IMHO a good solution that can live in Trixi.jl would be optimal. This would certainly maximize the number of potential applications that can benefit from this (e.g., "standard" variable coefficient problems, @benegee's applications, linearized equations with spatially varying coefficients etc.) and limit the amount of code duplication we have in TrixiAtmo.jl vs. Trixi.jl.

If we cannot find a good consensus for Trixi.jl base, only then would I implement it in TrixiAtmo.jl, gather some experience, and then decide later whether to upstream it or not.

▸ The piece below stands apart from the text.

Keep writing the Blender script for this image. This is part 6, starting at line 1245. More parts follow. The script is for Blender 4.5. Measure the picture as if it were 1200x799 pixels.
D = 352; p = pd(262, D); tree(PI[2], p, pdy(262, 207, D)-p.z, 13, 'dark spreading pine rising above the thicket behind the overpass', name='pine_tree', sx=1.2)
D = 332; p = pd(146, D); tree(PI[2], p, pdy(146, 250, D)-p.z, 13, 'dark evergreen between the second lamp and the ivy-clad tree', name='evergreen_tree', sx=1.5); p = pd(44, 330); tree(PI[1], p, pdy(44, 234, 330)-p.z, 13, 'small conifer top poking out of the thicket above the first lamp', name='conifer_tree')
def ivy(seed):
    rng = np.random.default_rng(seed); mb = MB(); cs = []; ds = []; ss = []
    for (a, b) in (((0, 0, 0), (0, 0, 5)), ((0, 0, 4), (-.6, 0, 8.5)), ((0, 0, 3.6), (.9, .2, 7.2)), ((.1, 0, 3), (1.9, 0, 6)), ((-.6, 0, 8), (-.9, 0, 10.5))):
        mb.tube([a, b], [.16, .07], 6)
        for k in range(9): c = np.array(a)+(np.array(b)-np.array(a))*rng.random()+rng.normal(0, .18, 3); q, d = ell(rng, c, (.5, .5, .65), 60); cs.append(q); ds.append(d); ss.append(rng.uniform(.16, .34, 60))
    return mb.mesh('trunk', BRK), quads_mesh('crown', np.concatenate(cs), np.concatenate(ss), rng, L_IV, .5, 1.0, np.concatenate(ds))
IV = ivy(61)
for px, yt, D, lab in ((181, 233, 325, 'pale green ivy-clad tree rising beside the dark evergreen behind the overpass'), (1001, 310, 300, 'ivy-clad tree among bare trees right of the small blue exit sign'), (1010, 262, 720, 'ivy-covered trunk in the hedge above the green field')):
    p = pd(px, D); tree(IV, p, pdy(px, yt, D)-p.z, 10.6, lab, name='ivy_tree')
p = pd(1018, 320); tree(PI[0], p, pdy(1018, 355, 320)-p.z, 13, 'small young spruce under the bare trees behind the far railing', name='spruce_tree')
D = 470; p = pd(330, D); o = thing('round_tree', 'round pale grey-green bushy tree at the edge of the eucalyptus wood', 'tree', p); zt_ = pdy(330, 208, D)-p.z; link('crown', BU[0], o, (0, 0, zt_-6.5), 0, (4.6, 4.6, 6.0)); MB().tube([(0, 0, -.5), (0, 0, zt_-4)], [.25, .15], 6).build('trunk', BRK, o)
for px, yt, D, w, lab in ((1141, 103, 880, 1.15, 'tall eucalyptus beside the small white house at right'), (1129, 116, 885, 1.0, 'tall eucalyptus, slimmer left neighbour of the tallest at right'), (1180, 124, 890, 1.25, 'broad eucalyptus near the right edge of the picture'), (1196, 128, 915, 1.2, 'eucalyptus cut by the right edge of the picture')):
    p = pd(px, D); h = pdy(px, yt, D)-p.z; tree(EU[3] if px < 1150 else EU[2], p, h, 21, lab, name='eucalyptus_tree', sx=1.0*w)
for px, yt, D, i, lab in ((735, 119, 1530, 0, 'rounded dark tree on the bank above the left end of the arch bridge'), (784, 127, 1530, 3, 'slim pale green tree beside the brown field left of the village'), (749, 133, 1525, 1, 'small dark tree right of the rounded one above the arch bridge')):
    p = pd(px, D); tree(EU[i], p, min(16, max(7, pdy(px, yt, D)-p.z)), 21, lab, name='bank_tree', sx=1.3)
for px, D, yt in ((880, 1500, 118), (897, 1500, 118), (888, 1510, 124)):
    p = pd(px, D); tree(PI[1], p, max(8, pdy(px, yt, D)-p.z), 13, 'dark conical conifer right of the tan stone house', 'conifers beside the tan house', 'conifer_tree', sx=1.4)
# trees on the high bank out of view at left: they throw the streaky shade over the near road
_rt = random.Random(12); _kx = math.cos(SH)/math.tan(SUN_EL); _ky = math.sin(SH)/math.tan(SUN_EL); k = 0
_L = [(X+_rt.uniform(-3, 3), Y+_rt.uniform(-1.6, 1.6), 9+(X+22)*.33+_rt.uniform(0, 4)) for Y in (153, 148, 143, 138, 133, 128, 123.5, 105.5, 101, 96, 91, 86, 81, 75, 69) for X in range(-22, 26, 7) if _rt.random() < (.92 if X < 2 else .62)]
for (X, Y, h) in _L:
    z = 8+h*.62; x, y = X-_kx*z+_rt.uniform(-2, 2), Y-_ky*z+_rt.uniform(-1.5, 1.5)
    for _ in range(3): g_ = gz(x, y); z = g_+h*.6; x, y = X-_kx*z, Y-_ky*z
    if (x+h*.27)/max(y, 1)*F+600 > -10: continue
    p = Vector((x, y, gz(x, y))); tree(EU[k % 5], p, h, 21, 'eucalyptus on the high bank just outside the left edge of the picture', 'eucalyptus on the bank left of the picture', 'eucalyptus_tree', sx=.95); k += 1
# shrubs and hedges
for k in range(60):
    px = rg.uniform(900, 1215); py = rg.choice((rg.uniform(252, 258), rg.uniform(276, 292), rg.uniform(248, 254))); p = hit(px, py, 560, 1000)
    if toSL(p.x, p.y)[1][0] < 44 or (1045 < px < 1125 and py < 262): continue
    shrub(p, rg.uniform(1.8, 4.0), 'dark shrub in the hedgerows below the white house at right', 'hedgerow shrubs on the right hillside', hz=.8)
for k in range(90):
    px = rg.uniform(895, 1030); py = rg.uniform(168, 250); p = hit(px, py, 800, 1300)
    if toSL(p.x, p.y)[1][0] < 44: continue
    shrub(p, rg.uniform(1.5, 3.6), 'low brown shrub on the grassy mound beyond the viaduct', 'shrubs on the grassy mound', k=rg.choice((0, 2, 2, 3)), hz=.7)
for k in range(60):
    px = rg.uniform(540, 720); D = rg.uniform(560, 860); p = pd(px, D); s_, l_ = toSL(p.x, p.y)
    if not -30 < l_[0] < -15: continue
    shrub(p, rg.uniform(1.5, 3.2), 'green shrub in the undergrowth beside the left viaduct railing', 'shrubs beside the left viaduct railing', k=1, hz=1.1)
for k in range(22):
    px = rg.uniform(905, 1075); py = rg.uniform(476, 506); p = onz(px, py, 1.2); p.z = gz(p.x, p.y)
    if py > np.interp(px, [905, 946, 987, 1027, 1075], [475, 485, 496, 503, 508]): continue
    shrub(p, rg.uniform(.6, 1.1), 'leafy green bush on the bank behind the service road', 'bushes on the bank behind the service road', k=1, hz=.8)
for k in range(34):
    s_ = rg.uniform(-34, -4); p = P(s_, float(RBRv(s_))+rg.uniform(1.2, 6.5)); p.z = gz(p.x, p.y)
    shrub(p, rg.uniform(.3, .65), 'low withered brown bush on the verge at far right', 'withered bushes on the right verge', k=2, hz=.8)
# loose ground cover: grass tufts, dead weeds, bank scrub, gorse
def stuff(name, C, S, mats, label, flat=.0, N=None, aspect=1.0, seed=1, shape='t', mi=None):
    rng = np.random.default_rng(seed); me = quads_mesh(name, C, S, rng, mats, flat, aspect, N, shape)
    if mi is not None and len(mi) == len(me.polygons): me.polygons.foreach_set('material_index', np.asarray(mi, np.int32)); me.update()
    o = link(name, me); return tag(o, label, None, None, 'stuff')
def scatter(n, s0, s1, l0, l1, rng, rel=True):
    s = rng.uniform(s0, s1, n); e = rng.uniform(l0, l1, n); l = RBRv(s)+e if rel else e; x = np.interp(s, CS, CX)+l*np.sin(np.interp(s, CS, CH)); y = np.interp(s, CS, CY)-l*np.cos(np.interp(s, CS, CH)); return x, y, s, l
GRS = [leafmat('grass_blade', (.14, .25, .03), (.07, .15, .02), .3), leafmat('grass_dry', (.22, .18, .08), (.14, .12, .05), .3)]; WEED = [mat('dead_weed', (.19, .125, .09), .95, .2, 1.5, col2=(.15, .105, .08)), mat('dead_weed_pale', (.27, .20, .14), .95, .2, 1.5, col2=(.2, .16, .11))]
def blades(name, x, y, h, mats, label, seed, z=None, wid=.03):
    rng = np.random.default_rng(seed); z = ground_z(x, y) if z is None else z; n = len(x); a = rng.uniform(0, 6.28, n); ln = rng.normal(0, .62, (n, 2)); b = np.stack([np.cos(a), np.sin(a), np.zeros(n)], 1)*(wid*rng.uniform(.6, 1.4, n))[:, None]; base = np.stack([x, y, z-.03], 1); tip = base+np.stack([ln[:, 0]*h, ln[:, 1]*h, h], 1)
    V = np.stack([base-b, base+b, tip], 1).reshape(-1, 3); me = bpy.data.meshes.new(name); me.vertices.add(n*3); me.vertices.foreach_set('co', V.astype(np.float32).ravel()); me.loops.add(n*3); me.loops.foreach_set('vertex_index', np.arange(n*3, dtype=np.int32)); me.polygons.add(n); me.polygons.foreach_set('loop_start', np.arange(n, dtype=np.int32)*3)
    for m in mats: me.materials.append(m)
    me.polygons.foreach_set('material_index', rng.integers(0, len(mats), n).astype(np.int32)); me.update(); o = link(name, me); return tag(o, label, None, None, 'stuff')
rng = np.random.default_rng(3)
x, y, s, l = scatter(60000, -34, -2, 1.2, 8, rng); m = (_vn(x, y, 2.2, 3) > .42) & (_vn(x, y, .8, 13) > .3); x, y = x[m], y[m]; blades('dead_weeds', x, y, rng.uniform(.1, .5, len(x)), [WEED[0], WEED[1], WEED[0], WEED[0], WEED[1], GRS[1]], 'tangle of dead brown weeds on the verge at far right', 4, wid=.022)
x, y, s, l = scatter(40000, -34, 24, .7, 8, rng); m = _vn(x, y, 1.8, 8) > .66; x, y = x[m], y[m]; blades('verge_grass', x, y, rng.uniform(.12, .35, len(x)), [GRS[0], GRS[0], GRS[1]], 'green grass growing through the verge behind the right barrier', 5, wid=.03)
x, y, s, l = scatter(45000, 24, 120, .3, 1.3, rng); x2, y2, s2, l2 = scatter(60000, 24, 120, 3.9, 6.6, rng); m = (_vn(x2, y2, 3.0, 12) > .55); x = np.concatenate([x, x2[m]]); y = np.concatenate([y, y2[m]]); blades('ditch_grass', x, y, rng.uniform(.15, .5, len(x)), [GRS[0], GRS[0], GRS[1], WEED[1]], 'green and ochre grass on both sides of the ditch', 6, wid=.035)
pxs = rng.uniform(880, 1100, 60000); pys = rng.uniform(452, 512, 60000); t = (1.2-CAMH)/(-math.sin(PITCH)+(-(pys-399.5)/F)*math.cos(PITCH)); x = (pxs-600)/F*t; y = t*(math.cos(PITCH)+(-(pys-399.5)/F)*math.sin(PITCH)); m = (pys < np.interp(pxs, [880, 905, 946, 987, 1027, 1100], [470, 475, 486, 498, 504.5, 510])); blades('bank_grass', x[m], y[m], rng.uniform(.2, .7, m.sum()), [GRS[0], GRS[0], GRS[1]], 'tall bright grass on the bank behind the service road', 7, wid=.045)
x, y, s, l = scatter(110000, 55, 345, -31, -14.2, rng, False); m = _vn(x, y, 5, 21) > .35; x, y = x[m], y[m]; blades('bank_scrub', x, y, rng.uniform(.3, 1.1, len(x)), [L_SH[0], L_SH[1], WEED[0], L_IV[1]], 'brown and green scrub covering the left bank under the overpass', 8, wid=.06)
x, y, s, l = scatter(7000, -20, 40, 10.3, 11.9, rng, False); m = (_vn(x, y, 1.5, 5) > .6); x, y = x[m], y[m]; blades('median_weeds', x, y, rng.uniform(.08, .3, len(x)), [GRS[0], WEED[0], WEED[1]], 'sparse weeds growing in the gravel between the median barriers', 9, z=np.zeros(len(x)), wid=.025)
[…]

IIRC, the two biggest conflicting priorities in terms of how to handle variable coefficients were these two:
a) Having (yet) another solver variant (curse of dimensionality) vs. everyone has to read/understand variable coefficients even if they don't use it.
b) AMR: interpolating coefficients vs. re-initializing them

Arguably, b) is easier to fix since it's not strictly either/or, while a) is the tough one that essentially prevented us from having first-class support in the past.

[tristanmontoya]

That makes sense. I'd be happy to work on the Trixi.jl implementation, but perhaps it makes sense if I did a minimal proof of concept where I use the same approach (auxiliary variables) for the covariant formulation in TrixiAtmo.jl first (replacing the current implementation in #31 where I pass around the cache), since that requires its own solver variant anyway?

Then, based on what works best there, we could start a PR in Trixi.jl. My (biased) preference would be to internally pass variable coefficients everywhere with an interface like flux(u, aux_vars, orientation_or_normal_direction, equations), but still allow users to just define flux(u, orientation_or_normal_direction, equations) if no variable coefficients are used, thus allowing for a simple interface if desired. Repeating the code for every part of rhs! for every solver type so as to have versions with and without variable coefficients is not ideal, in my opinion.

Edit: The minimal proof of concept is implemented now in #47.

[benegee]

Happy to help if possible @tristanmontoya

[tristanmontoya]

@benegee We have now merged #47, which adds the additional cache field for auxiliary variables. While we only use it for the covariant form in that PR, it could be used more generally by modifying rhs! to dispatch each kernel on the have_aux_node_vars trait, similarly to have_nonconservative_terms. The corresponding equation sets would need to be defined so as to take aux_vars as an additional argument in the fluxes, and init_auxiliary_node_variables! would have to be specialized for each equation to initialize the auxiliary variables appropriately.

[benegee]

Thanks @tristanmontoya and @amrueda for your work! This looks very promising!

I think it would be best to have a nice example using the aux variables when bringing this to Trixi.jl. I am thinking about the warm bubble with hydrostatic background state, but still need to wrap my head around the splitting.